Interlayer repulsion and decoupling effects in stacked turbostratic graphene flakes
Julia Berashevich, Tapash Chakraborty

TL;DR
This paper investigates how interlayer repulsion influences electronic properties and decoupling in stacked turbostratic graphene flakes, revealing that layer misorientation and lattice distortions help mitigate repulsive interactions.
Contribution
It provides a quantum chemistry analysis of interlayer repulsion effects and explains the decoupling phenomena in misoriented graphene layers.
Findings
Repulsive interactions dominate in AA stacking, causing decoupling.
Layer misorientation reduces interlayer repulsion and stabilizes the system.

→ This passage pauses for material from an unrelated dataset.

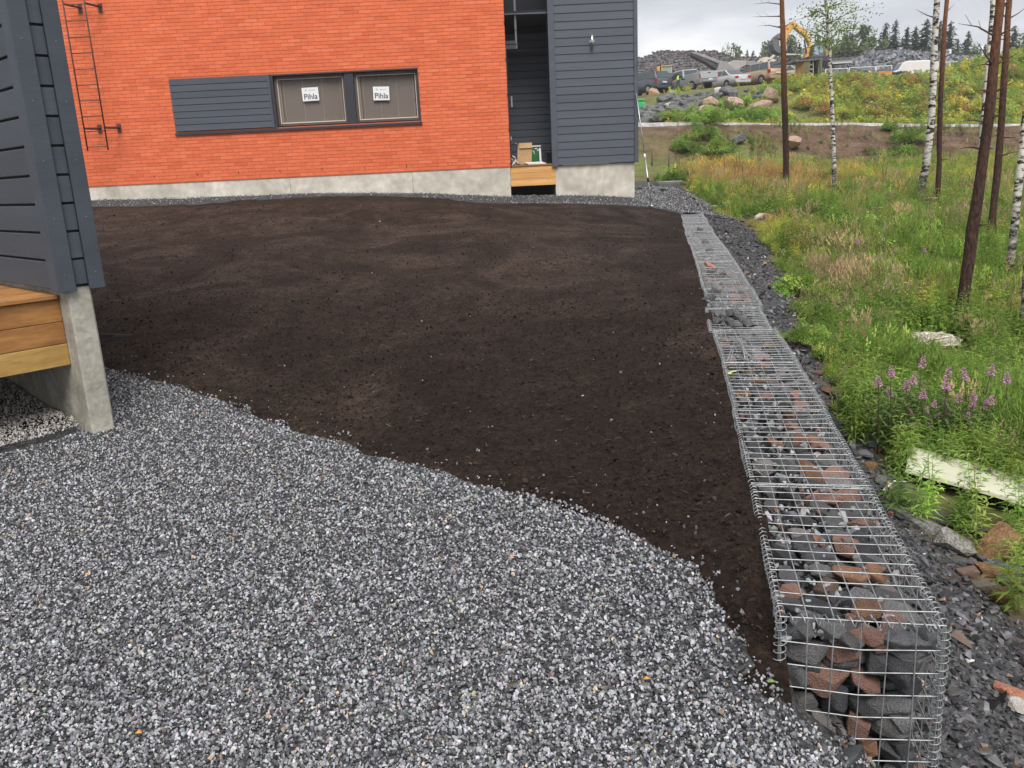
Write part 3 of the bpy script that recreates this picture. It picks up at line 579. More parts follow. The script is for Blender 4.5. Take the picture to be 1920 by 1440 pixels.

Moiré pattern regions exhibit lattice distortions due to interlayer repulsion.
Abstract
We have explored the electronic properties of stacked graphene flakes with the help of the quantum chemistry methods. We found that the behavior of a bilayer system is governed by the strength of the repulsive interactions that arise between the layers as a result of the orthogonality of their orbitals. The decoupling effect, seen experimentally in AA stacked layers is a result of the repulsion being dominant over the orbital interactions and the observed layer misorientation of 2 is an attempt by the system to suppress that repulsion and stabilize itself. For misorientated graphene, in the regions of superposed lattices in the Moir\'e pattern, the repulsion between the layers induce lattice distortion in the form of a bump or, in rigid systems local interlayer decoupling.